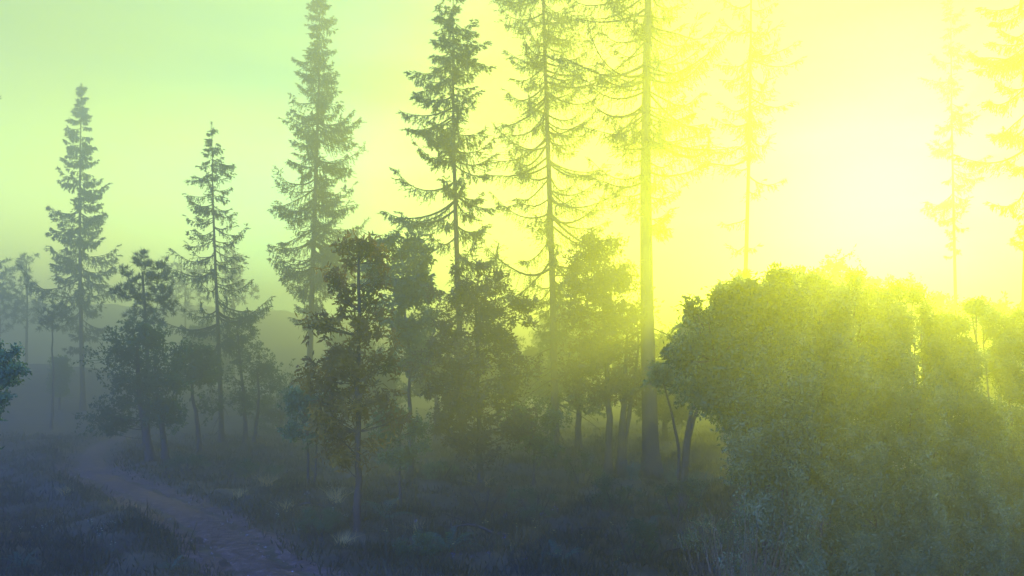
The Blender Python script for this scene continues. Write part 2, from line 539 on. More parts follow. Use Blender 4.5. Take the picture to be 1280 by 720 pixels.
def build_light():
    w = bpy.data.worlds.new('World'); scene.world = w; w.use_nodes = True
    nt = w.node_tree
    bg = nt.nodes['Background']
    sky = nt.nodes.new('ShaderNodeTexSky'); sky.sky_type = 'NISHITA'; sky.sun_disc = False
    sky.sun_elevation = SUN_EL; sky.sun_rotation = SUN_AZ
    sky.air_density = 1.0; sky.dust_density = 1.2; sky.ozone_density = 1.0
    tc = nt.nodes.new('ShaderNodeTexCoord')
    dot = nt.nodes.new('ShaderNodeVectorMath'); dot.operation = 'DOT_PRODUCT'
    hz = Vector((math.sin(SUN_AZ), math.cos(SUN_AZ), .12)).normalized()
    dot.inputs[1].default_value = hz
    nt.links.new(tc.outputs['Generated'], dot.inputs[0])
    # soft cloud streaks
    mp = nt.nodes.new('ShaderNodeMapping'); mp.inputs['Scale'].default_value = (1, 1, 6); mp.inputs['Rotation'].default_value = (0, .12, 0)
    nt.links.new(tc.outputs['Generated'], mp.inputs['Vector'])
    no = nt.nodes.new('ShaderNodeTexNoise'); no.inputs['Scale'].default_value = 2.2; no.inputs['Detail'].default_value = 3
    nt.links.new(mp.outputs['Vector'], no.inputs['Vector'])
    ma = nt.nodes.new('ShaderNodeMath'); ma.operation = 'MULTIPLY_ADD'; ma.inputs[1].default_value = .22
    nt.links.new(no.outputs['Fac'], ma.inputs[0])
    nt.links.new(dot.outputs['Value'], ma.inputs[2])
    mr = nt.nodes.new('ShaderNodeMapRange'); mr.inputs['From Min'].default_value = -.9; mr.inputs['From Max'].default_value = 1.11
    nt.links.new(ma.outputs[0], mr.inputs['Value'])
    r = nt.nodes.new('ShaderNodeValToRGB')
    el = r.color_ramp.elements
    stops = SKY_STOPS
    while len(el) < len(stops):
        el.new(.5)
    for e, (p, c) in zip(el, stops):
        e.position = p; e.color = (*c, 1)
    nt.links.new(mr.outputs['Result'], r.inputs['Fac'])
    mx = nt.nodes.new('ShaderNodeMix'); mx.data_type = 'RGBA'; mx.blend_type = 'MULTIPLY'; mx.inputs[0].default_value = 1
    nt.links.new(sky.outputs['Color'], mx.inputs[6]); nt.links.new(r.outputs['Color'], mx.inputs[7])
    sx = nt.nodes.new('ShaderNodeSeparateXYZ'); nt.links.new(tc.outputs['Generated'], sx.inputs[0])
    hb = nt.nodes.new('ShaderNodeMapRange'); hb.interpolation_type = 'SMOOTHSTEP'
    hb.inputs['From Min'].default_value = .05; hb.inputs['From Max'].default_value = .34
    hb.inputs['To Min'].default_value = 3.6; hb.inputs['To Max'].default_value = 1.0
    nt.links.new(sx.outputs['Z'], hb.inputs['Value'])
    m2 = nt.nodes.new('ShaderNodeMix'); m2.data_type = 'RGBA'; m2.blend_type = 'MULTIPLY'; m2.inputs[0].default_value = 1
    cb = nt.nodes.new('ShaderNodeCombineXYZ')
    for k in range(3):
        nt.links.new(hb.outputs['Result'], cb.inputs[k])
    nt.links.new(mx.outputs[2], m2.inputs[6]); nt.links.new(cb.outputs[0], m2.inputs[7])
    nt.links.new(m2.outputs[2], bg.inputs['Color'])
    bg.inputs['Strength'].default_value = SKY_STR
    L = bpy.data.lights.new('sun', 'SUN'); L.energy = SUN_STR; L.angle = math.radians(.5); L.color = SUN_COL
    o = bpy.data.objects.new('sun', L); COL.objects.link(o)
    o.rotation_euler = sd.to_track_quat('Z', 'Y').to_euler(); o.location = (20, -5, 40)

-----

[STATED EXERCISE]:
Return each line exactly as written. Any picture gets left out.

[COMPLETE ANSWER]:
The Blender Python script for this scene continues. Write part 2, from line 539 on. More parts follow. Use Blender 4.5. Take the picture to be 1280 by 720 pixels.
def build_light():
    w = bpy.data.worlds.new('World'); scene.world = w; w.use_nodes = True
    nt = w.node_tree
    bg = nt.nodes['Background']
    sky = nt.nodes.new('ShaderNodeTexSky'); sky.sky_type = 'NISHITA'; sky.sun_disc = False
    sky.sun_elevation = SUN_EL; sky.sun_rotation = SUN_AZ
    sky.air_density = 1.0; sky.dust_density = 1.2; sky.ozone_density = 1.0
    tc = nt.nodes.new('ShaderNodeTexCoord')
    dot = nt.nodes.new('ShaderNodeVectorMath'); dot.operation = 'DOT_PRODUCT'
    hz = Vector((math.sin(SUN_AZ), math.cos(SUN_AZ), .12)).normalized()
    dot.inputs[1].default_value = hz
    nt.links.new(tc.outputs['Generated'], dot.inputs[0])
    # soft cloud streaks
    mp = nt.nodes.new('ShaderNodeMapping'); mp.inputs['Scale'].default_value = (1, 1, 6); mp.inputs['Rotation'].default_value = (0, .12, 0)
    nt.links.new(tc.outputs['Generated'], mp.inputs['Vector'])
    no = nt.nodes.new('ShaderNodeTexNoise'); no.inputs['Scale'].default_value = 2.2; no.inputs['Detail'].default_value = 3
    nt.links.new(mp.outputs['Vector'], no.inputs['Vector'])
    ma = nt.nodes.new('ShaderNodeMath'); ma.operation = 'MULTIPLY_ADD'; ma.inputs[1].default_value = .22
    nt.links.new(no.outputs['Fac'], ma.inputs[0])
    nt.links.new(dot.outputs['Value'], ma.inputs[2])
    mr = nt.nodes.new('ShaderNodeMapRange'); mr.inputs['From Min'].default_value = -.9; mr.inputs['From Max'].default_value = 1.11
    nt.links.new(ma.outputs[0], mr.inputs['Value'])
    r = nt.nodes.new('ShaderNodeValToRGB')
    el = r.color_ramp.elements
    stops = SKY_STOPS
    while len(el) < len(stops):
        el.new(.5)
    for e, (p, c) in zip(el, stops):
        e.position = p; e.color = (*c, 1)
    nt.links.new(mr.outputs['Result'], r.inputs['Fac'])
    mx = nt.nodes.new('ShaderNodeMix'); mx.data_type = 'RGBA'; mx.blend_type = 'MULTIPLY'; mx.inputs[0].default_value = 1
    nt.links.new(sky.outputs['Color'], mx.inputs[6]); nt.links.new(r.outputs['Color'], mx.inputs[7])
    sx = nt.nodes.new('ShaderNodeSeparateXYZ'); nt.links.new(tc.outputs['Generated'], sx.inputs[0])
    hb = nt.nodes.new('ShaderNodeMapRange'); hb.interpolation_type = 'SMOOTHSTEP'
    hb.inputs['From Min'].default_value = .05; hb.inputs['From Max'].default_value = .34
    hb.inputs['To Min'].default_value = 3.6; hb.inputs['To Max'].default_value = 1.0
    nt.links.new(sx.outputs['Z'], hb.inputs['Value'])
    m2 = nt.nodes.new('ShaderNodeMix'); m2.data_type = 'RGBA'; m2.blend_type = 'MULTIPLY'; m2.inputs[0].default_value = 1
    cb = nt.nodes.new('ShaderNodeCombineXYZ')
    for k in range(3):
        nt.links.new(hb.outputs['Result'], cb.inputs[k])
    nt.links.new(mx.outputs[2], m2.inputs[6]); nt.links.new(cb.outputs[0], m2.inputs[7])
    nt.links.new(m2.outputs[2], bg.inputs['Color'])
    bg.inputs['Strength'].default_value = SKY_STR
    L = bpy.data.lights.new('sun', 'SUN'); L.energy = SUN_STR; L.angle = math.radians(.5); L.color = SUN_COL
    o = bpy.data.objects.new('sun', L); COL.objects.link(o)
    o.rotation_euler = sd.to_track_quat('Z', 'Y').to_euler(); o.location = (20, -5, 40)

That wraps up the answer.